La nécessité de travailler dans une langue différente de sa langue maternelle peut engendrer des difficultés professionnelles et affecter la créativité des salariés.

En France, un tiers des actifs utilisent une langue étrangère dans leur environnement professionnel. Or, la moitié d’entre eux déclarent être gênés par cette situation selon une enquête CREDOC. L’anglais est évidemment la première langue concernée pour 84% des personnes interrogées, son usage étant largement favorisé par la mondialisation des échanges, la mutation numérique et les évolutions technologiques.

La législation française s’adapte

Dans ce contexte, le droit à la formation, qui rend l’employeur responsable du maintien de la capacité de ses équipes à occuper un emploi, constitue un premier principe qui s’inscrit dans un socle juridique essentiel et protecteur.
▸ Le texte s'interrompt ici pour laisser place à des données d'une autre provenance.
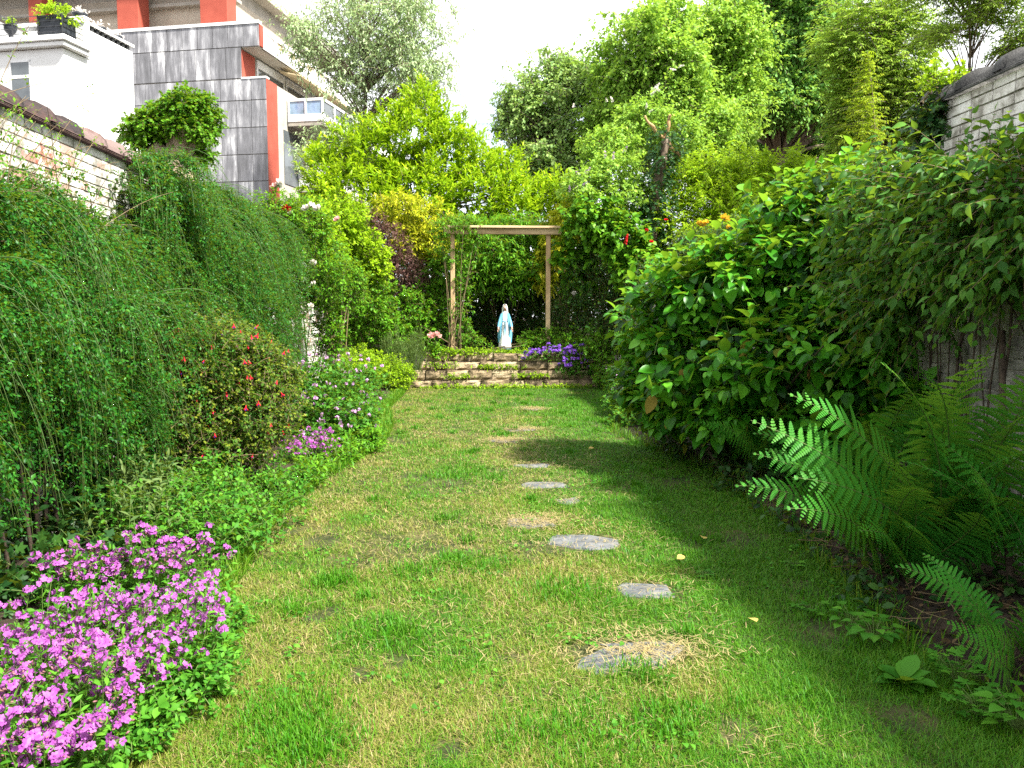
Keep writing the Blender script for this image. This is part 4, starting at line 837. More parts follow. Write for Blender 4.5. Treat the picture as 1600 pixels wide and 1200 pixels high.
# ivy clad stump with dead branches
def ivy_stump():
    b = at(1000, 400, 18.4); root = thing('ivy_stump', 'leaning dead tree stump wrapped in dark ivy with two orange dead branches', 'tree stump', gz(b, .2)); rng = np.random.default_rng(54)
    top = at(1042, 215, 18.4); lo = np.array(gz(b, .2)); path = bez(lo, at(1015, 330, 18.4), top, 14)
    g = Geo(); g.tubes(path, np.linspace(.2, .1, 14), 9, cap=True); g.build('trunk', M['bark'], root)
    m_dead = solid('dead_wood', [(.28, .17, .07), (.5, .33, .15)], 10, .8, .5)
    for e, m_ in (((1008, 182), (1022, 205)), ((1048, 178), (1040, 205)), ((1062, 245), (1050, 232))):
        g = Geo(); P = bez(top - (0, 0, .1), at(*m_, 18.3), at(*e, 18.25), 9); P = P + rng.normal(0, .015, P.shape); g.tubes(P, np.linspace(.05, .03, 9) * rng.uniform(.8, 1.3, 9), 8, cap=True); g.build('dead_branch', m_dead, root)
    B = np.array([(*path[i], .34 + .1 * math.sin(i), .32, .34) for i in range(2, 14)]); p, o = blob_pts(rng, B, 900, (.5, 1.1), .3, .6); d = nrm(o + rng.normal(0, .4, o.shape) + (0, 0, -.4))
    (lp, la, ln, ls, lt), pt = shoots(rng, p, d, .22, 7, .085, 'alt', droop=.5); g = Geo(); g.leaves(T_LOB, lp, la, ln, ls, 0, lt); g.build('ivy', G['ivy'], root)
ivy_stump()

# --- flowers -------------------------------------------------------------
def five_petal(g, c, nrm_, r, rng, mi=0, npet=5, cup=.35, T=T_PET):
    n = nrm(nrm_); u = nrm(np.cross(n, (0.3, 0.5, 0.1))); v = np.cross(n, u); a = np.arange(npet) * 2 * PI / npet + rng.uniform(0, 6)
    ax = (u * np.cos(a)[:, None] + v * np.sin(a)[:, None]) + n * cup; g.leaves(T, np.repeat(c[None], npet, 0), ax, np.repeat(n[None], npet, 0), r * rng.uniform(.85, 1.1, npet), mi, rng.random(npet))
def m_campion(seed, petal_mat, nf=6, spread=.03, r=.017, name='flower_head'):
    rng = np.random.default_rng(seed); g = Geo(); an = []
    for k in range(nf):
        d = nrm(rng.normal(size=3)); d[2] = abs(d[2]) * .6 + .2; c = d * spread * rng.uniform(.6, 1.1) + np.array((0, 0, .01)); five_petal(g, c, d + rng.normal(0, .25, 3), r, rng); an.append(c)
    for k in range(5):                      # unopened buds and brownish calyces
        d = nrm(rng.normal(size=3)); d[2] = abs(d[2]) + .3; d = nrm(d); c = d * spread * rng.uniform(.7, 1.25); g.tubes(np.array([c - d * .009, c, c + d * .004]), np.array((.0018, .0034, .0012)), 5, 2, cap=True)
    an = np.array(an); P = np.stack((np.zeros_like(an), an * .5 + (0, 0, .0), an), 1); g.tubes(P, np.full(3, .0022), 4, 1); return g.mesh(name, [petal_mat, M['green_stem'], M['bud']])
def m_rose(seed, mat, r=.045, name='bloom'):
    rng = np.random.default_rng(seed); g = Geo(); T = leaf_t((.1, .4, .5, .42, .15), -.5, -.35)
    for ring, (n, el, rr) in enumerate(((3, 1.25, .55), (4, 1.0, .75), (5, .6, .95), (6, .2, 1.05))):
        a = np.arange(n) * 2 * PI / n + ring; ax = np.stack((np.cos(a) * math.cos(el), np.sin(a) * math.cos(el), np.full(n, math.sin(el))), -1); nn = np.stack((-np.cos(a) * math.sin(el), -np.sin(a) * math.sin(el), np.full(n, math.cos(el))), -1)
        g.leaves(T, np.zeros((n, 3)) + ax * .1 * r, ax, nn, r * rr * rng.uniform(.9, 1.1, n), 0, rng.random(n))
    g.tubes(np.array([(0, 0, -.03), (0, 0, -.01), (0, 0, .005)]), np.array((.004, .01, .012)), 6, 1); return g.mesh(name, [mat, M['green_stem']])
def m_fuchsia(seed):
    rng = np.random.default_rng(seed); g = Geo(); g.tubes(np.array([(0, 0, .03), (.003, 0, .012), (.004, 0, 0)]), np.array((.0012, .001, .001)), 4, 1)
    g.tubes(np.array([(.004, 0, 0), (.004, 0, -.012), (.004, 0, -.024)]), np.array((.003, .005, .007)), 7, 0); a = np.arange(4) * PI / 2 + rng.uniform(0, 1)
    ax = np.stack((np.cos(a), np.sin(a), np.full(4, -.55)), -1); g.leaves(T_LAN, np.tile((.004, 0, -.022), (4, 1)), ax, np.tile((0, 0, 1.0), (4, 1)), .03, 0, .5, .045)
    g.tubes(np.array([(.004, 0, -.024), (.004, 0, -.036), (.004, 0, -.044)]), np.array((.005, .009, .007)), 7, 2); g.tubes(np.array([(.004, 0, -.04), (.004, 0, -.065)]), np.array((.0012, .0012)), 4, 0); return g.mesh('flower', [P_['fred'], M['green_stem'], P_['purple']])
def m_spike(seed, mat, n=26, ln=.14, r=.012, name='flower_spike'):
    rng = np.random.default_rng(seed); g = Geo()
    for k in range(n):
        t = rng.random(); a = rng.uniform(0, 6.28); c = np.array((math.cos(a), math.sin(a), 0)) * .03 * (1 - .7 * t) + (0, 0, ln * t); five_petal(g, c, np.array((math.cos(a), math.sin(a), .4)), r, rng, npet=4)
    g.tubes(np.array([(0, 0, -.05), (0, 0, ln)]), np.array((.003, .001)), 4, 1); return g.mesh(name, [mat, M['green_stem']])
def rnd_rot(rng, tilt=.5): return (rng.normal(0, tilt), rng.normal(0, tilt), rng.uniform(0, 6.28))
def flowers(root, meshes, pts, seed, sc=(1, 1), tilt=.4, name=None):
    rng = np.random.default_rng(seed)
    for p in pts: me = meshes[int(rng.integers(len(meshes)))]; put(me, name or me.name.split('.')[0], root, p, rnd_rot(rng, tilt), rng.uniform(*sc))
def near_tips(tips, px, py):
    """tip of a shoot of this plant that stands nearest to that spot"""
    P = tips[0]; f, r, u = [None] * 3; d = P - (0, 0, CAMZ); a, p = YAW, PITCH
    f = np.array((math.sin(a) * math.cos(p), math.cos(a) * math.cos(p), -math.sin(p))); r = np.array((math.cos(a), -math.sin(a), 0)); u = np.cross(r, f)
    X = 800 + F * (d @ r) / (d @ f); Y = 600 - F * (d @ u) / (d @ f); q = np.hypot(X - px, Y - py); o = np.argsort(q)[:6]; k = o[np.argmin(P[o, 1])]; return P[k] + np.array((0, -.06, .03))
ROSE_R = [m_rose(1, P_['red'], .06)]; ROSE_W = [m_rose(2, P_['white'], .05), m_rose(3, P_['white'], .05)]; ROSE_P = [m_rose(4, P_['rose'], .06)]; ROSE_Y = [m_rose(5, P_['yellow'], .075)]
SPIKE_L = [m_spike(6, P_['lilac']), m_spike(7, P_['lilac'])]; SPIKE_R = [m_spike(8, P_['red'], 40, .22, .022)]; SPIKE_W = [m_spike(9, P_['white'], 24, .16, .02)]
put(SPIKE_R[0], 'flower_spike', r_lil, at(977, 382, 17.0), (0, .2, 0), 1.0)
for px, py in ((1018, 378), (1010, 360), (1041, 344)): put(ROSE_R[0], 'bloom', r_lil, at(px, py, 16.9), rnd_rot(np.random.default_rng(px), .5), .7)
put(ROSE_W[0], 'bloom', r_lil, at(897, 459, 18.1), (.6, 0, 0), 1.3)
rngf = np.random.default_rng(8)
for px, py in ((905, 275), (910, 290), (898, 296), (915, 270), (890, 300), (904, 302), (945, 245), (975, 238), (958, 250)): put(SPIKE_L[px % 2], 'flower_spike', r_bl, at(px, py, 18.5), rnd_rot(rngf, .5), 1.3)
for px, py in ((1020, 140), (1055, 110), (1025, 135), (1030, 142), (1018, 148), (948, 160), (957, 158), (1010, 170), (896, 168), (1013, 176), (1060, 104)): put(SPIKE_W[0], 'flower_spike', r_bl, at(px, py, 19.6), rnd_rot(rngf, .6), .9)

# rose bush on the left
r_rose, tr_ = plant('rose_bush', 'tall leggy rose bush with white and red roses in front of the left wall', 'rose bush', [bl(470, 350, 13, 50, 40, .5), bl(440, 390, 12.6, 36, 40, .4), bl(500, 420, 13, 45, 45, .5), bl(480, 460, 13.2, 45, 30, .4), bl(430, 330, 12.6, 40, 30, .4), bl(540, 440, 14, 35, 45, .4), bl(515, 520, 13.4, 26, 40, .3)],
      G['green'], T_OVA, .055, 2000, .3, 10, seed=55, base=tuple(gz(at(470, 560, 13.2), .05)), up=.7, nstem=14, stem_mat='dark_stem', stem_r=.013, rough=.4)
for px, py, me, s in ((447, 328, ROSE_R[0], 1.15), (487, 322, ROSE_W[0], 1.3), (478, 326, ROSE_W[1], 1.2), (496, 326, ROSE_W[1], 1.2), (527, 343, ROSE_P[0], .9), (435, 290, ROSE_W[0], 1.2), (438, 284, ROSE_W[1], 1.1), (430, 292, ROSE_P[0], 1.1), (455, 333, ROSE_W[0], .9), (489, 411, ROSE_W[0], 1.1), (490, 444, ROSE_W[1], .9), (471, 483, ROSE_W[0], .9), (486, 478, ROSE_W[1], .9), (452, 486, ROSE_W[0], .8)):
    put(me, 'bloom', r_rose, at(px, py, 12.35), (.7, .2, px % 6), s)
r_rp = thing('rose_plant', 'small rose plant with two pale pink blooms left of the arch post', 'rose bush', gz(at(680, 560, 17.9), .7)); rngq = np.random.default_rng(4)
g = Geo(); g.tubes(np.array([bez(np.array(r_rp.location), np.array(r_rp.location) + (0, 0, .3), at(px, 526, 17.85), 8) for px in (676, 684)]), np.full(8, .006), 5); g.build('stems', M['green_stem'], r_rp)
(lp, la, ln, ls, lt), pth = shoots(rngq, np.tile(np.array(r_rp.location), (40, 1)) + rngq.normal(0, .06, (40, 3)) * (1, 1, .3), nrm(rngq.normal(0, .5, (40, 3)) + (0, 0, 1)), .4, 9, .06); g = Geo(); g.leaves(T_OVA, lp, la, ln, ls, 0, lt); g.build('foliage', G['green'], r_rp)
put(ROSE_P[0], 'bloom', r_rp, at(674, 525, 17.8), (.9, 0, 0), 1.4); put(ROSE_P[0], 'bloom', r_rp, at(683, 524, 17.8), (.8, .2, 1), 1.5)
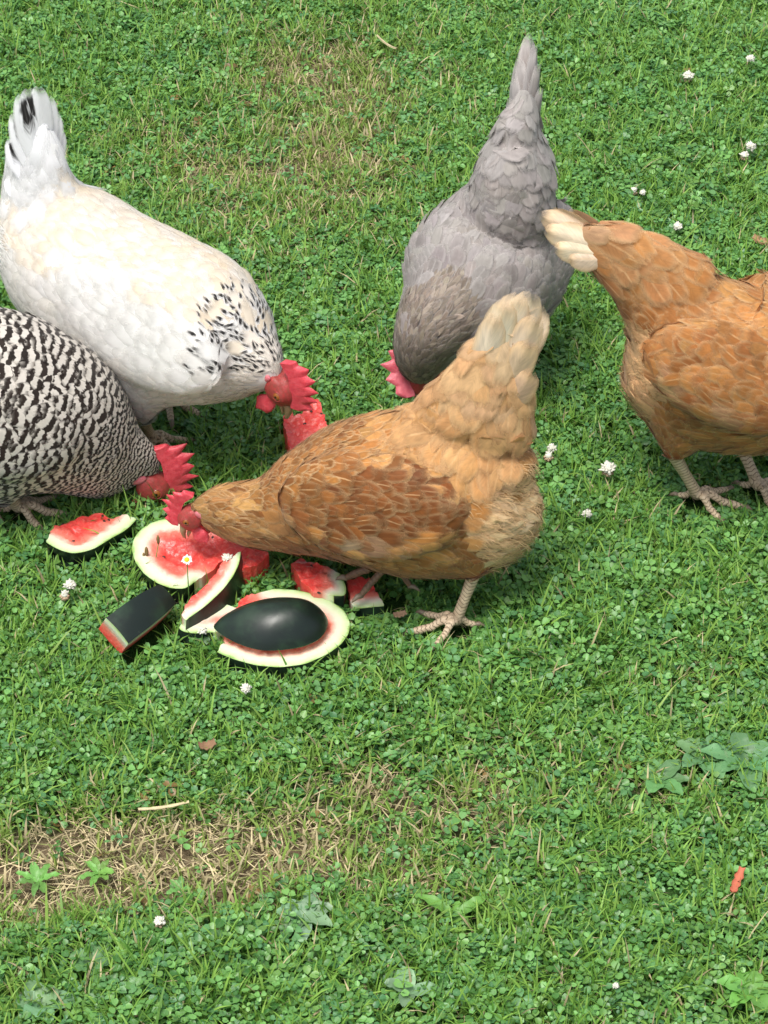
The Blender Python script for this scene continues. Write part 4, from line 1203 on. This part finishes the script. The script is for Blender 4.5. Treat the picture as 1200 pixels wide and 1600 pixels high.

Mais la loi du 4 août 1994 sur l’emploi du français, dite "loi Toubon", s'avère aussi cruciale pour garantir le respect des droits des travailleurs. Si cette législation ne régit pas les échanges à l’oral au travail, elle assure la sécurité linguistique des personnes actives en obligeant les entreprises à employer le français dans les "documents nécessaires", une disposition récemment renforcée par la jurisprudence. La Cour de cassation a en effet développé une interprétation extensive de cette notion dans un arrêt du 11 octobre 2023, afin qu’elle s’applique à tout document comportant des obligations pour le ou la salariée ou dont la connaissance est nécessaire à l’exécution de son travail, notamment en ce qui concerne les normes de sécurité.

Un frein à la créativité

La législation française tente de protéger les salariés en s’adaptant aux évolutions du monde professionnel. Néanmoins, d’autres problèmes de fond se posent, liés à la dégradation du dialogue et de la coopération professionnelle. Dans le rapport au Parlement 2024 sur la langue française, Katia Kostulski, directrice du Centre de recherche sur le travail et le développement (CRTD-Cnam), regrette que la disparition progressive du travail collectif à l’échelle locale en France contraigne beaucoup d’actifs à échanger dans un anglais mondialisé, "qui pour la plupart des interlocuteurs, loin de la langue de Shakespeare, n’est qu’un globish liminaire". Autrement dit un langage rudimentaire et sans nuances, qui, s’il accroît naturellement le nombre d’interlocuteurs possibles, ne permet pas de véritable dialogue, seul mode de communication propice à l’expression de la créativité collective.

Loin d’être anecdotique, la question des langues au travail devrait donc sérieusement être abordée au sein des entreprises françaises, afin de garantir la sécurité linguistique des équipes tout en préservant leur compétitivité.